Chicago ‘Cultivating Great Performances’

By Margaret Lang

Top horticultural, landscaping and gardening experts came together at the 16 annual Chicago Flower and Garden show to present their work. The show included a marketplace, gardening seminars, hands-on demonstrations and horticulture competitions.

The Chicago Flower and Garden Show returned to Navy Pier on March 6, where it featured its 25-garden exhibition designed by leading gardening and landscaping experts.

The show was sponsored by Belgard Landscapes, a nationwide network of paving stone and garden wall products manufacturers.

“Cultivating Great Performances” was this year’s show theme, which highlighted Chicago for being known as a wonderful theater location. The show featured displays inspired by “Wicked,” “Joseph and the Amazing Technicolor Dreamcoat” and “Miss Saigon.”

The new floor layout for the show was designed by Terry Guen Design Associates Inc., a Chicago-based landscape architecture and urban design firm.

“The vision for this year’s theme was to make it comfortable and enjoyable,” Guen said. “This year doesn’t even compare to last year because the new show floor is inviting and you know what you’re looking at.”

For the shows theme “Cultivating Great Performances” Terry Guen Design Associates Inc.  incorporated theatre with gardening and landscaping.

“I built two stages for the show’s theme with chairs around the stage; and if I had to do it all over again, I would have put the stage right in the middle of the show floor to make it stand out more,” Guen said.

Guen’s company will also  design the show floor for the 2011 Chicago Flower and Garden Show.

Sue Leadley, a gardener, experienced the show’s opening for the first time this year.

“I love the Chicago Flower and Garden Show,” Leadley said.  “I’ve never come on the first day before, and the first day is lovely because everything is fresh.”

The two major themes this year were  vegetable gardening and the use of perennials. These money-saving techniques can be cultivated in one’s own backyard.

Judy Surna, a lifelong gardener, picked up many ideas from the different themes at the show. Surna said she was born a gardener. As a child she would make mud cakes and mud pies in the garden.

“My daughter, granddaughter and I were all talking about how well it’s organized, and we like the fact that the displays are here and the commercial is in one area,” Surna said. “I thought the idea for the theme was very good, and there are a lot of good ideas to be taken home that you can include in your own garden, like for instance, the window boxes.”

Returning to the Chicago Flower and Garden Show was Richard Hawke, a plant evaluation manager who presented a seminar  “Onward and Upward.” Hawke showcased a variety of vines, including the Boston ivy and the Japanese hydrangea vine, and discussed proper ways to grow and care for them.

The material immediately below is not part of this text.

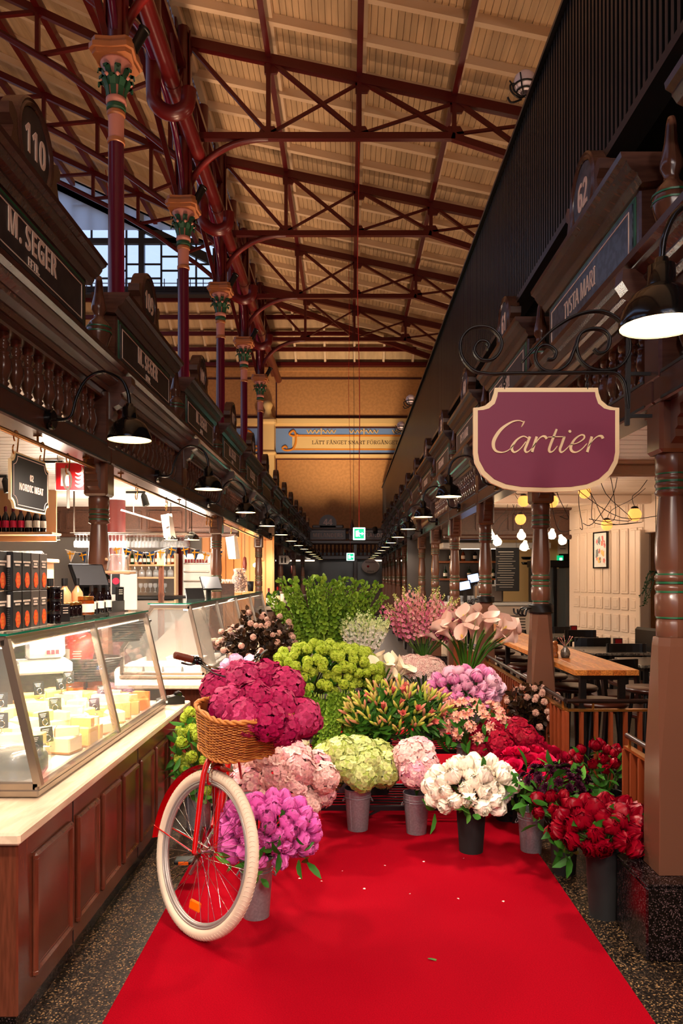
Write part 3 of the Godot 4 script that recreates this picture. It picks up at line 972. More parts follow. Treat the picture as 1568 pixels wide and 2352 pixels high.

“I have grown every vine that I have mentioned today, but the majority of my program has been with the clematis vine,” Hawke said. “I have looked at clematis for about 15 years, and have evaluated hundreds of clematis  varieties over the years.”

Hawke’s main research with the plant and evaluation program is with ornamental plants, mainly herbaceous perennials, to determine the best garden plants for the upper Midwest.

“The plant evaluation program is a comparative trial system,” Hawke said. “We take a group, for instance, asters, grow everything that is commercially available with asters and grow them side-by-side in a test garden over the course of a minimum of four years. We find out their ornamental traits and how adaptable they are.”

The purpose of the plant evaluation program is to recommend not only to the gardening public, but also to the green industry the plants best suited for Chicago and the Midwest region.